- Records -
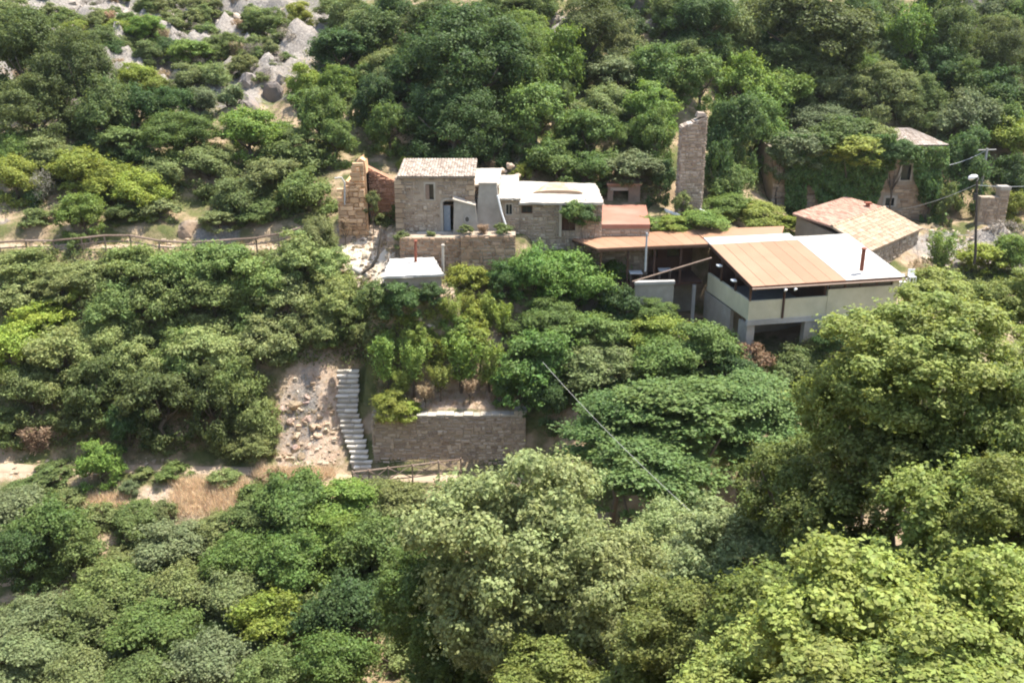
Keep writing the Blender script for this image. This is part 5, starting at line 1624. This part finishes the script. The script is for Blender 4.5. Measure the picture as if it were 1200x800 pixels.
 (628, 318, 34, 34, 'acacia', 'left shoulder tree of the feathery pair by the terrace wall'),
 (718, 335, 30, 34, 'acacia', 'right feathery tree under the pavilion left wing'),
 (640, 375, 50, 24, 'green', 'green bush under the large feathery tree'),
 (630, 424, 50, 42, 'acacia', 'rounded layered tree right of the garden terrace'),
 (700, 395, 40, 26, 'green', 'green tree below the feathery tree'),
 (702, 428, 46, 26, 'olive', 'pale olive tree between the layered tree and the pavilion'),
 (765, 390, 40, 24, 'yellow', 'light green vine bush under the pavilion ledge'),
 (820, 405, 44, 28, 'green', 'green bush below the pavilion corner'),
 (775, 425, 44, 24, 'green', 'green bush behind the big plane tree'),
 (880, 420, 24, 22, 'rusty', 'rust brown bush under the pavilion undercroft'),
 (858, 430, 30, 20, 'dark', 'dark bush left of the rust brown bush'),
 (925, 425, 36, 22, 'shrub', 'dim bush in front of the pavilion undercroft'),
 (965, 405, 34, 24, 'olive', 'olive bush below the right half of the parapet'),
 (1010, 385, 34, 22, 'shrub', 'bush below the right end of the cream parapet'),
 # garden saplings
 (512, 415, 22, 26, 'stalk', 'yellowish plant between the garden saplings'),
 (458, 474, 30, 18, 'yellow', 'bush spilling over the left end of the retaining wall'),
 (590, 462, 14, 14, 'green', 'little green bush at the right end of the garden terrace'),
 (478, 480, 18, 10, 'yellow', 'creeper trailing over the retaining wall top'),
 # ---- vine strip behind the pavilion roof
 (880, 252, 32, 16, 'yellow', 'yellow green creeper left of the red tile roof'),
 (915, 262, 26, 10, 'yellow', 'yellow creeper tip touching the red tile roof'),
 (850, 240, 26, 12, 'bright', 'bright green bush behind the creeper right of the pillar'),
 (575, 194, 14, 12, 'straw', 'dry grassy bush behind the low house roof'),
 (612, 205, 14, 14, 'yellow', 'yellow green bush behind the middle white roof'),
 (475, 195, 12, 14, 'yellow', 'light bush at the left corner of the pale tiled roof'),
 (468, 248, 12, 16, 'shrub', 'weedy bush at the left corner of the stone house'),
 (448, 258, 12, 10, 'olive', 'low olive bush beside the rubble left of the house'),
 # ---- right side around lamp post
 (1105, 292, 26, 24, 'feather', 'ferny green plant left of the lamp post'),
 (1188, 245, 20, 22, 'yellow', 'yellow green bush right of the ruined wall end'),
 (1178, 272, 20, 14, 'grey', 'grey thorny bush below the ruined wall end'),
 (1160, 305, 34, 20, 'yellow', 'yellow green bush right of the lamp post foot'),
 (1080, 318, 18, 14, 'straw', 'dry brown bush right of the tile roof house'),
 (1190, 300, 26, 24, 'bright', 'light green bush at the right edge by the lamp post'),
 # ---- valley bottom left
 (20, 600, 40, 30, 'blue', 'blue green bush at the left edge below the lower path'),
 (62, 618, 40, 36, 'green', 'dense green bush at left below the lower path'),
 (30, 650, 34, 34, 'dark', 'dark shaded bush at the left edge in the valley'),
 (88, 640, 34, 32, 'shrub', 'olive green mound right of the dense left bush'),
 (342, 590, 52, 34, 'green', 'broad dark green bush right of the golden grass'),
 (300, 612, 34, 26, 'shrub', 'dull green bush at the golden grass foot'),
 (405, 588, 46, 24, 'bright', 'fresh green bush below the cross braced fence'),
 (455, 588, 34, 20, 'olive', 'olive bush at the fence right of the fresh green bush'),
 (150, 250, 24, 12, 'shrub', 'low shrub on the bank left of the square boulder'),
 (188, 246, 20, 12, 'olive', 'olive shrub touching the square boulder on its left'),
 (38, 254, 20, 10, 'shrub', 'low shrub on the bank above the left rail end'),
 (258, 258, 22, 12, 'olive', 'olive shrub on the bank right of the square boulder'),
 (68, 248, 16, 10, 'olive', 'small olive shrub left of the lone sapling'),
 (165, 556, 16, 9, 'olive', 'flat olive weed bush on the lower path edge'),
 (205, 552, 20, 9, 'shrub', 'flat green weed bush above the golden grass'),
 (262, 556, 18, 8, 'olive', 'pale weed bush on the path above the golden grass'),
 (30, 575, 26, 12, 'shrub', 'green weed bush under the lower path at the left edge'),
 (85, 582, 22, 11, 'olive', 'olive weed bush under the lower path left of the young fig'),
 (160, 610, 30, 20, 'shrub', 'scrubby mound at the left end of the golden grass'),
 (120, 600, 22, 14, 'olive', 'low olive scrub on the bare earth below the young fig'),
 (190, 600, 18, 14, 'olive', 'pale scrub inside the left of the golden grass'),
 (255, 622, 30, 18, 'olive', 'olive scrub along the bottom of the golden grass'),
 (295, 585, 20, 18, 'shrub', 'bush at the right end of the golden grass'),
 (322, 562, 20, 14, 'straw', 'pale dry bush at the end of the golden grass'),
 (205, 640, 46, 30, 'blue', 'rounded blue green bush below the golden grass'),
 (130, 685, 50, 30, 'shrub', 'wide dull bush in the valley at left'),
 (215, 685, 40, 30, 'olive', 'pale bush in the valley below the rounded blue bush'),
 (40, 725, 46, 26, 'blue', 'silvery bush low at the left edge'),
 (110, 735, 46, 30, 'shrub', 'green bush near the bottom left'),
 (185, 745, 50, 34, 'green', 'green bush near the bottom left of centre'),
 (270, 700, 44, 32, 'olive', 'purple grey tinged bush in the valley centre left'),
 (280, 655, 42, 28, 'green', 'green bush right of the rounded blue green bush'),
 (345, 660, 50, 36, 'green', 'large green bush below the broad dark green one'),
 (330, 725, 48, 36, 'yellow', 'yellowish bush near the bottom left centre'),
 (395, 640, 46, 34, 'bright', 'light green bush left of the pale carob tree'),
 (440, 640, 44, 36, 'green', 'green bush touching the pale carob on its left'),
 (405, 710, 48, 40, 'dark', 'dark bush left of the pale carob foot'),
 (20, 780, 50, 34, 'blue', 'grey bush in the bottom left corner'),
 (90, 795, 46, 30, 'olive', 'pale bush on the bottom edge at left'),
 (160, 800, 46, 30, 'shrub', 'dull green bush on the bottom edge at left'),
 (240, 780, 50, 36, 'blue', 'blue green bush on the bottom edge left of centre'),
 (315, 800, 50, 36, 'shrub', 'green bush on the bottom edge below the yellowish bush'),
 (390, 785, 50, 40, 'green', 'green bush on the bottom edge left of the carob'),
]
for t in TREES:
    px, py, rx, ry = t[:4]
    if rx > 16 and not (395 < px < 620 and 380 < py < 490):
        big = t[4] in ('oak', 'dark', 'green', 'bright')
        rx, ry = rx * 1.12, ry * (1.2 if big else 1.08)
    sp = t[4]
    if px < 440 and 295 < py < 475:      # sun dried maquis: duller, yellower kinds
        sp = {'green': 'shrub', 'shrub': 'olive', 'dark': 'oak', 'bright': 'shrub'}.get(sp, sp)
    T(px, py, rx, ry, sp, *t[5:], cmul=1.3 if (px < 440 and 290 < py < 450) else 1.0)

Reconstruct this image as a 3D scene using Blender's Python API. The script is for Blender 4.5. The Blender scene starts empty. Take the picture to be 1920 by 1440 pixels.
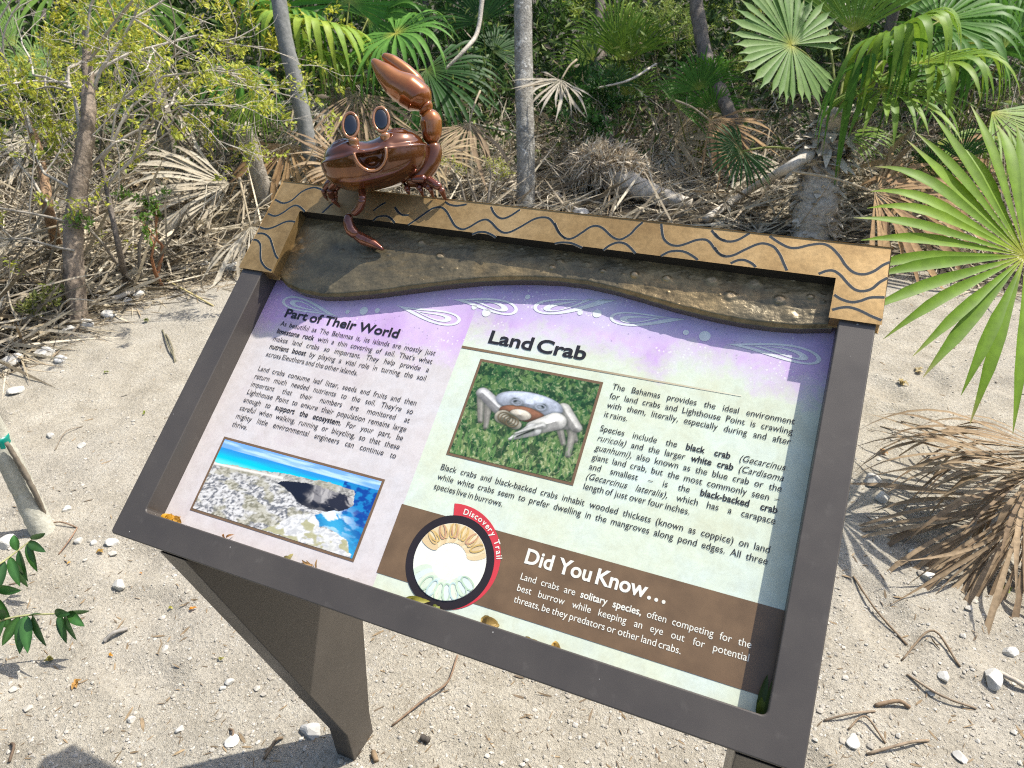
import bpy, bmesh, math, random
import numpy as np
from mathutils import Matrix, Vector
random.seed(7); RNG = np.random.default_rng(7)
SC = bpy.context.scene; COL = SC.collection
# ------------------------------------------------------------------ camera
CAM = np.array([0.42114, -0.54263, 1.67975]); FPX = 1371.67
R = np.array([[0.9197115, 0.18521418, -0.34615959],
              [0.39201754, -0.48105464, 0.78416113],
              [-0.02128556, -0.85690297, -0.51503807]])
cd = bpy.data.cameras.new('camera'); cam = bpy.data.objects.new('camera', cd); COL.objects.link(cam)
mw = Matrix.Identity(4)
for i in range(3):
    mw[i][0] = R[i, 0]; mw[i][1] = -R[i, 1]; mw[i][2] = -R[i, 2]; mw[i][3] = CAM[i]
cam.matrix_world = mw
cd.sensor_width = 36; cd.lens = 36 * FPX / 1920; cd.clip_start = 0.05; cd.clip_end = 500
cd.dof.use_dof = True; cd.dof.focus_distance = 1.28; cd.dof.aperture_fstop = 11.0
SC.camera = cam
SC.cycles.filter_width = 1.1; SC.cycles.use_denoising = False; SC.cycles.use_adaptive_sampling = False
# ------------------------------------------------------------------ light
SUN_DIR = Vector((0.42, 0.46, 1.0)).normalized()           # towards the sun: high, behind the sign, a little to the right
ELEV = math.asin(SUN_DIR.z); AZ = math.atan2(SUN_DIR.x, SUN_DIR.y)
w = bpy.data.worlds.new('World'); SC.world = w; w.use_nodes = True
nt = w.node_tree
sky = nt.nodes.new('ShaderNodeTexSky'); sky.sky_type = 'NISHITA'; sky.sun_disc = False
sky.sun_elevation = ELEV; sky.sun_rotation = AZ; sky.air_density = 1.0; sky.dust_density = 2.5
bg = nt.nodes['Background']; bg.inputs['Strength'].default_value = 0.135
nt.links.new(sky.outputs[0], bg.inputs[0])
sd = bpy.data.lights.new('sun', 'SUN'); sd.energy = 3.9; sd.angle = math.radians(0.5); sd.color = (1.0, 0.95, 0.87)
so = bpy.data.objects.new('sun', sd); COL.objects.link(so)
so.rotation_euler = SUN_DIR.to_track_quat('Z', 'Y').to_euler()
SC.view_settings.view_transform = 'Standard'; SC.view_settings.look = 'None'
SC.view_settings.exposure = 0.80; SC.view_settings.gamma = 1.0
# ------------------------------------------------------------------ geometry helpers
def ray(px, py): return R @ np.array([(px - 960) / FPX, (py - 720) / FPX, 1.0])
def P(px, py, depth): return CAM + ray(px, py) * depth
def G(px, py, z=0.0):
    d = ray(px, py); return CAM + d * ((z - CAM[2]) / d[2])
TILT = math.radians(36.2765)
O = np.array([-.52, 0, .90]); XU = np.array([1., 0, 0]); SV = np.array([0, math.cos(TILT), math.sin(TILT)]); NW = np.array([0, -math.sin(TILT), math.cos(TILT)])
def sp(u, v, w=0.0): return O + u * XU + v * SV + w * NW
def uv(px, py, w=0.0):
    d = ray(px, py); o = O + NW * w; k = ((o - CAM) @ NW) / (d @ NW); p = CAM + d * k - o
    return p @ XU, p @ SV
FH = np.array([-.404, .915, 0]); FH /= np.linalg.norm(FH); RH = np.array([FH[1], -FH[0], 0])
def AD(a, d, z=0.0): return np.array([CAM[0], CAM[1], 0]) + RH * a + FH * d + np.array([0, 0, z])
def nrm(v):
    v = np.asarray(v, float); n = np.linalg.norm(v, axis=-1, keepdims=True); return v / np.where(n < 1e-9, 1, n)
def hashn(ix, iy, seed):
    h = (ix * 374761393 + iy * 668265263 + seed * 974634777) & 0xFFFFFFFF
    h = ((h ^ (h >> 13)) * 1274126177) & 0xFFFFFFFF
    return ((h ^ (h >> 16)) & 0xFFFF) / 65535.0
def vnoise(x, y, seed=0):
    x = np.asarray(x, float); y = np.asarray(y, float)
    ix = np.floor(x).astype(np.int64); iy = np.floor(y).astype(np.int64); fx = x - ix; fy = y - iy
    fx = fx * fx * (3 - 2 * fx); fy = fy * fy * (3 - 2 * fy)
    a = hashn(ix, iy, seed); b = hashn(ix + 1, iy, seed); c = hashn(ix, iy + 1, seed); d = hashn(ix + 1, iy + 1, seed)
    return (a * (1 - fx) + b * fx) * (1 - fy) + (c * (1 - fx) + d * fx) * fy
def fbm(x, y, seed=0, oct=4):
    s = 0; a = .5
    for o in range(oct):
        s = s + a * vnoise(x * 2 ** o, y * 2 ** o, seed + o * 17); a *= .5
    return s / (1 - .5 ** oct)
def sstep(a, b, x):
    t = np.clip((np.asarray(x, float) - a) / (b - a), 0, 1); return t * t * (3 - 2 * t)
class Acc:
    def __init__(self): self.V = []; self.F = []; self.C = []; self.n = 0
    def add(self, V, F, col=None):
        V = np.asarray(V, float).reshape(-1, 3)
        if not isinstance(F, list): F = [F]
        self.V.append(V)
        for f in F: self.F.append(np.asarray(f, np.int64) + self.n)
        c = np.ones((len(V), 3)) if col is None else np.broadcast_to(np.asarray(col, float), (len(V), 3))
        self.C.append(c); self.n += len(V)
    def build(self, name, mat, parent=None, smooth=True, origin=None):
        V = np.concatenate(self.V); C = np.concatenate(self.C)
        if origin is not None: V = V - np.asarray(origin)
        me = bpy.data.meshes.new(name); me.vertices.add(len(V)); me.vertices.foreach_set('co', V.astype(np.float32).ravel())
        loops = np.concatenate([f.ravel() for f in self.F]); tot = np.concatenate([np.full(len(f), f.shape[1]) for f in self.F])
        me.loops.add(len(loops)); me.loops.foreach_set('vertex_index', loops.astype(np.int32))
        st = np.concatenate([[0], np.cumsum(tot)[:-1]])
        me.polygons.add(len(tot)); me.polygons.foreach_set('loop_start', st.astype(np.int32))
        try: me.polygons.foreach_set('loop_total', tot.astype(np.int32))
        except Exception: pass
        me.polygons.foreach_set('use_smooth', np.full(len(tot), smooth))
        ca = me.color_attributes.new('Col', 'FLOAT_COLOR', 'POINT')
        ca.data.foreach_set('color', np.concatenate([C, np.ones((len(C), 1))], 1).astype(np.float32).ravel())
        me.update(calc_edges=True); me.validate()
        me.materials.append(mat)
        o = bpy.data.objects.new(name, me); COL.objects.link(o)
        if parent is not None: o.parent = parent
        if origin is not None: o.location = origin
        return o
def empty(name, loc, label=None, cat=None, group=None):
    o = bpy.data.objects.new(name, None); COL.objects.link(o); o.location = Vector(loc); o.empty_display_size = .1
    if label: tag(o, label, cat, group)
    return o
def tag(o, label=None, cat=None, group=None, kind=None):
    if label: o['label'] = label
    if cat: o['category'] = cat
    if group: o['group'] = group
    if kind: o['kind'] = kind
    return o
def adopt(o, root):                     # parts are modelled in world space: shift them to the root's origin
    o.parent = root; o.location = Vector(o.location) - Vector(root.location); return o
def catmull(pts, n):
    p = np.asarray(pts, float); m = len(p)
    if m < 3:
        t = np.linspace(0, 1, n)[:, None]; return p[0] * (1 - t) + p[-1] * t
    q = np.vstack([2 * p[0] - p[1], p, 2 * p[-1] - p[-2]])
    T = np.linspace(0, m - 1 - 1e-9, n); i = T.astype(int); t = (T - i)[:, None]
    a, b, c, d = q[i], q[i + 1], q[i + 2], q[i + 3]
    return .5 * (2 * b + (c - a) * t + (2 * a - 5 * b + 4 * c - d) * t ** 2 + (3 * b - a - 3 * c + d) * t ** 3)
def tube(acc, pts, rad, sides=6, n=None, col=None, up=None, flat=1.0, cap=True, lump=0, seed=0):
    pts = np.asarray(pts, float); rad = np.atleast_1d(np.asarray(rad, float))
    if rad.size == 1: rad = np.full(len(pts), rad[0])
    if n:
        rad = np.interp(np.linspace(0, 1, n), np.linspace(0, 1, len(rad)), rad); pts = catmull(pts, n)
    M = len(pts); tan = nrm(np.gradient(pts, axis=0))
    u = np.array([0, 0, 1.]) if up is None else np.asarray(up, float)
    if abs(tan[0] @ nrm(u)) > .95: u = np.array([1., .3, 0])
    fr = np.zeros((M, 3)); x = nrm(u - tan[0] * (u @ tan[0]))
    for i in range(M):
        x = nrm(x - tan[i] * (x @ tan[i])); fr[i] = x
    bi = np.cross(tan, fr); th = np.linspace(0, 2 * math.pi, sides, endpoint=False)
    rr = rad[:, None] * np.ones(sides)
    if lump: rr = rr * (1 + lump * (vnoise(np.arange(M)[:, None] * .9 + seed * 3.1, th[None] * 1.3 + seed, seed) - .5))
    V = pts[:, None] + (np.cos(th)[None, :, None] * fr[:, None] * flat + np.sin(th)[None, :, None] * bi[:, None]) * rr[..., None]
    idx = np.arange(M * sides).reshape(M, sides)
    F = np.stack([idx[:-1], np.roll(idx, -1, 1)[:-1], np.roll(idx, -1, 1)[1:], idx[1:]], -1).reshape(-1, 4)
    Fs = [F]
    if cap: Fs += [idx[:1, ::-1].copy(), idx[-1:].copy()]
    c = None
    if col is not None:
        col = np.asarray(col, float); c = col if col.ndim == 1 else np.repeat(np.stack([np.interp(np.linspace(0, 1, M), np.linspace(0, 1, len(col)), col[:, k]) for k in range(3)], 1), sides, 0)
    acc.add(V.reshape(-1, 3), Fs, c)
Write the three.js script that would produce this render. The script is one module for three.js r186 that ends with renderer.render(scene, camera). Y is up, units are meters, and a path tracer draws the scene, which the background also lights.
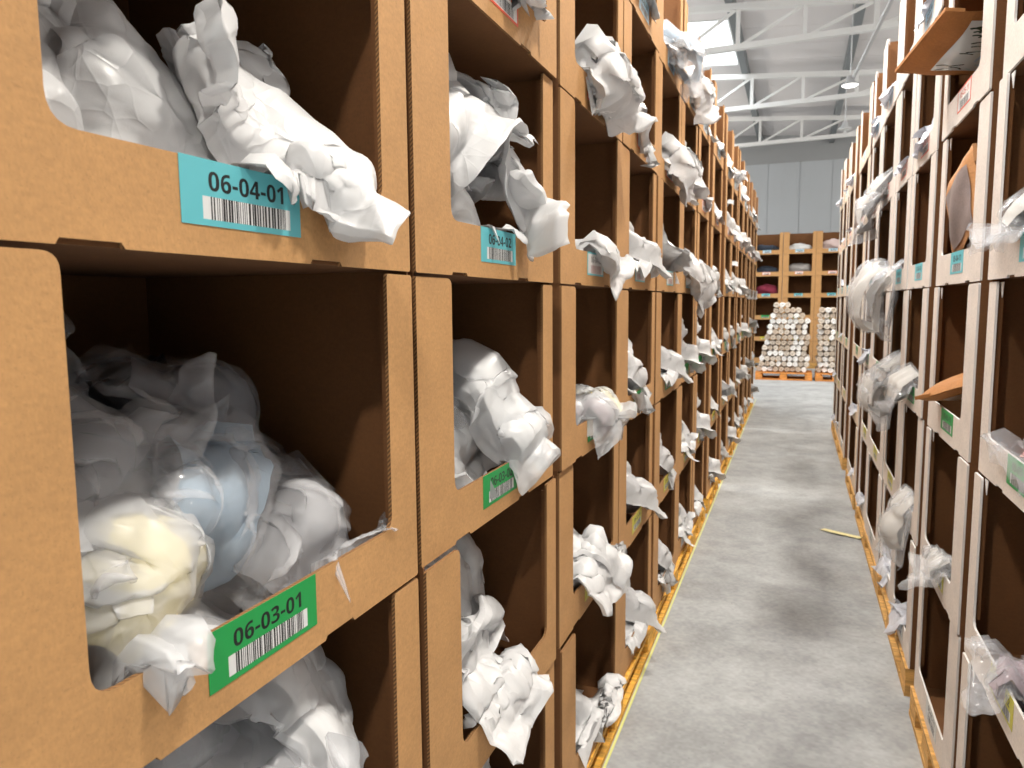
import * as THREE from 'three';
import { mergeGeometries } from 'three/addons/utils/BufferGeometryUtils.js';
import { RectAreaLightUniformsLib } from 'three/addons/lights/RectAreaLightUniformsLib.js';

// ---------------------------------------------------------------- camera, sky, lights, exposure
const scene = new THREE.Scene();
const V3 = (x, y, z) => new THREE.Vector3(x, y, z);
const EYE = 1.625;
const camera = new THREE.PerspectiveCamera(2 * Math.atan(384 / 740) * 180 / Math.PI, 1024 / 768, 0.05, 80);
{
  const back = V3(-284, -82, 740).normalize();                   // the aisle runs along -z, seen a little to the left and downwards
  const up = V3(-54, 6865, 740).normalize(), right = V3().crossVectors(up, back).normalize();
  const m = new THREE.Matrix4().makeBasis(right, up, back);        // world axes in camera space
  camera.quaternion.setFromRotationMatrix(m).invert();
  camera.position.set(0, EYE, 0);
  camera.focus = 1.35;
  camera.userData.fStop = 9;
}
const renderer = new THREE.WebGLRenderer({ antialias: true });
renderer.toneMapping = THREE.LinearToneMapping;
renderer.toneMappingExposure = 0.92;
renderer.shadowMap.enabled = true;
scene.background = new THREE.Color(0.86, 0.93, 1.0);
scene.backgroundIntensity = 3.0;
RectAreaLightUniformsLib.init();
const LAMP = { power: 62, color: new THREE.Color(1.0, 0.94, 0.85), x: 0.86, y: 5.5, z: [2.4, -1.4, -5.0, -8.4, -12.0, -15.1, -18.8] };
const LEFTLAMP = { power: 50, x: -1.15, z: [0.8, -3.0, -6.6, -10.0] };
const HALLFILL = { power: 17 };  // strength of the added fill lamps out of view
const SKYLIGHT = { power: 18, color: new THREE.Color(0.9, 0.96, 1.0), glow: 2.2, x: [-4.6, -1.42], z: [[1.5, -2.5], [-6.8, -10.0], [-15.9, -18.9]] };

// ---------------------------------------------------------------- helpers
function rng(seed) { let a = seed | 0; return () => { a = (a + 0x6d2b79f5) | 0; let t = Math.imul(a ^ (a >>> 15), 1 | a); t = (t + Math.imul(t ^ (t >>> 7), 61 | t)) ^ t; return ((t ^ (t >>> 14)) >>> 0) / 4294967296; }; }
const clamp = (x, a, b) => Math.min(b, Math.max(a, x)), lerp = (a, b, t) => a + (b - a) * t;
const smooth = (a, b, x) => { const t = clamp((x - a) / (b - a), 0, 1); return t * t * (3 - 2 * t); };
const taken = new Map();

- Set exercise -
Only lines with "Blender" are wanted here; list each of them.

- Complete answer -
Keep writing the Blender script for this image. This is part 5, starting at line 1624. This part finishes the script. The script is for Blender 4.5. Measure the picture as if it were 1200x800 pixels.
Reconstruct this image as a 3D scene using Blender's Python API. The script is for Blender 4.5. The Blender scene starts empty. Take the picture to be 1920 by 1440 pixels.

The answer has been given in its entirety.